When the writer of "Playing hero can make bad situation (sic) worse" (Letters, Sept. 8) exhorts the newspaper to print his letter because not doing so is the equivalent of censorship of an anti-self-defense position, he falls into a trap created through gross oversimplification. Why can't the newspaper be concerned about the reaction of its readers, that miscreants will be forced to take to the streets for their free speech? I find his remarks about "daydreaming about being a hero" -- hence banning the carry of firearms -- juvenile and poorly thought out. In order for him to have his delusions, he is willing to put the rest of us at risk. What happens if someone reads his letter, gets stressed out, storms off and gets in a fight with an agitated, scruffy individual? Will the writer get in the face and assault the undercover cop who happened to read the same inane letter?
What if during a free speech rally, he wears a shirt that causes someone to get angry at him, to come up and stab him and others he's with are killed?

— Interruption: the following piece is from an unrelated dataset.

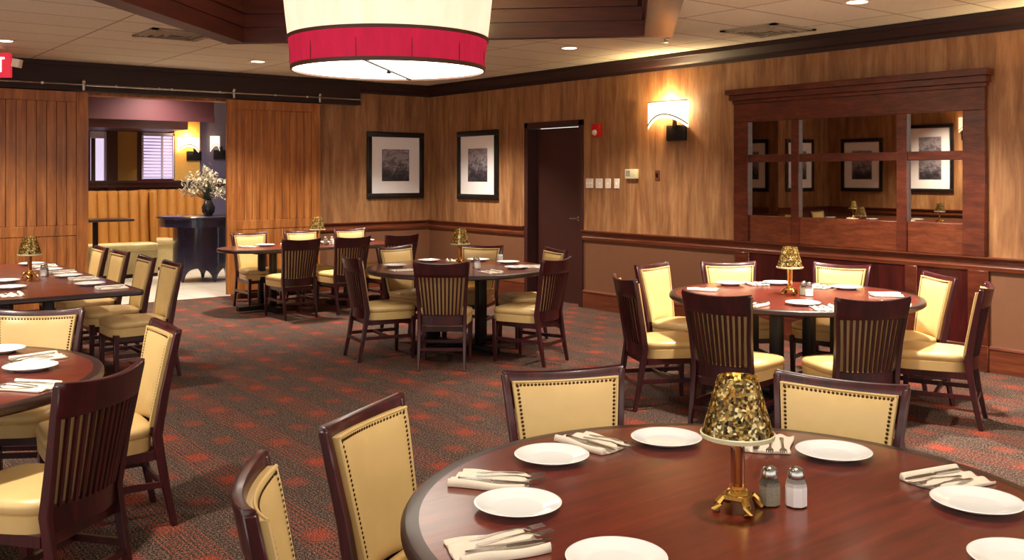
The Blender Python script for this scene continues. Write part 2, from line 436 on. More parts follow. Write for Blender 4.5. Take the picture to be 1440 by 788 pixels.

The writer would have single-shirtedly turned a protest into a murder scene.
My advice to the writer is to stop choosing to exercise his free speech as is his right under both the US and Arizona Constitutions and to think about the downside to using free speech to remove one right that is specifically enumerated. Yes, he might get guns restricted to levels he likes, but he might take away his right to the very speech used, making a bad situation considerably worse.